[Records with scene code]
>>>

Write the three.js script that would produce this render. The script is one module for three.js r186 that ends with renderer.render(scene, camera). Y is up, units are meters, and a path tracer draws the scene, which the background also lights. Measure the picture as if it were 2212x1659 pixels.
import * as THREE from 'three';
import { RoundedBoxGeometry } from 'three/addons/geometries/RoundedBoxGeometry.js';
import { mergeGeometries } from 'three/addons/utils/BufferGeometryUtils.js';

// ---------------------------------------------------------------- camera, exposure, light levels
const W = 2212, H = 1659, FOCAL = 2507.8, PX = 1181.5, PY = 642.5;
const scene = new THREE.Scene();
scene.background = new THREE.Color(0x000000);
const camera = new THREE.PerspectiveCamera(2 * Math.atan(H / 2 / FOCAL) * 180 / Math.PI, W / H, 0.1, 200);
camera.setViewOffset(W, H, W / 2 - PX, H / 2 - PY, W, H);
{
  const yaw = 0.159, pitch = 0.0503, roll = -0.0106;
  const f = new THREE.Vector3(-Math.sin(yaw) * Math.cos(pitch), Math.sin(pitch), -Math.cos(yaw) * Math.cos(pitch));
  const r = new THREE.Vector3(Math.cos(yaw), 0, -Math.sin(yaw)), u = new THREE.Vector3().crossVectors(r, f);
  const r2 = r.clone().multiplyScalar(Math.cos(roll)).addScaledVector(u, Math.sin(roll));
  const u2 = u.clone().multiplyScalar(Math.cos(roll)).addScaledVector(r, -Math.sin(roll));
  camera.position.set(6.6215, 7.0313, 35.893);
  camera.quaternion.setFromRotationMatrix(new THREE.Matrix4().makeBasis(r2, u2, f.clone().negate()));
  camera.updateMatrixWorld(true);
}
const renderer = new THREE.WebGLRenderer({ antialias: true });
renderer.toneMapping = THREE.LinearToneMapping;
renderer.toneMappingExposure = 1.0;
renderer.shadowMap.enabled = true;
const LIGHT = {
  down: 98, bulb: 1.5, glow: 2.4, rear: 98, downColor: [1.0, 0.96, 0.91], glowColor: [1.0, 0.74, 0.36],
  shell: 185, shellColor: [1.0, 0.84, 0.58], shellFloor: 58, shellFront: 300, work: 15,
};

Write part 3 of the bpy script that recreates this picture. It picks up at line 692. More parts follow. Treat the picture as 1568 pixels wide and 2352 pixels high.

<<<

Copy all of the data exactly.

- **FULL SOLUTION**
Write the three.js script that would produce this render. The script is one module for three.js r186 that ends with renderer.render(scene, camera). Y is up, units are meters, and a path tracer draws the scene, which the background also lights. Measure the picture as if it were 2212x1659 pixels.
import * as THREE from 'three';
import { RoundedBoxGeometry } from 'three/addons/geometries/RoundedBoxGeometry.js';
import { mergeGeometries } from 'three/addons/utils/BufferGeometryUtils.js';

// ---------------------------------------------------------------- camera, exposure, light levels
const W = 2212, H = 1659, FOCAL = 2507.8, PX = 1181.5, PY = 642.5;
const scene = new THREE.Scene();
scene.background = new THREE.Color(0x000000);
const camera = new THREE.PerspectiveCamera(2 * Math.atan(H / 2 / FOCAL) * 180 / Math.PI, W / H, 0.1, 200);
camera.setViewOffset(W, H, W / 2 - PX, H / 2 - PY, W, H);
{
  const yaw = 0.159, pitch = 0.0503, roll = -0.0106;
  const f = new THREE.Vector3(-Math.sin(yaw) * Math.cos(pitch), Math.sin(pitch), -Math.cos(yaw) * Math.cos(pitch));
  const r = new THREE.Vector3(Math.cos(yaw), 0, -Math.sin(yaw)), u = new THREE.Vector3().crossVectors(r, f);
  const r2 = r.clone().multiplyScalar(Math.cos(roll)).addScaledVector(u, Math.sin(roll));
  const u2 = u.clone().multiplyScalar(Math.cos(roll)).addScaledVector(r, -Math.sin(roll));
  camera.position.set(6.6215, 7.0313, 35.893);
  camera.quaternion.setFromRotationMatrix(new THREE.Matrix4().makeBasis(r2, u2, f.clone().negate()));
  camera.updateMatrixWorld(true);
}
const renderer = new THREE.WebGLRenderer({ antialias: true });
renderer.toneMapping = THREE.LinearToneMapping;
renderer.toneMappingExposure = 1.0;
renderer.shadowMap.enabled = true;
const LIGHT = {
  down: 98, bulb: 1.5, glow: 2.4, rear: 98, downColor: [1.0, 0.96, 0.91], glowColor: [1.0, 0.74, 0.36],
  shell: 185, shellColor: [1.0, 0.84, 0.58], shellFloor: 58, shellFront: 300, work: 15,
};

Write part 3 of the bpy script that recreates this picture. It picks up at line 692. More parts follow. Treat the picture as 1568 pixels wide and 2352 pixels high.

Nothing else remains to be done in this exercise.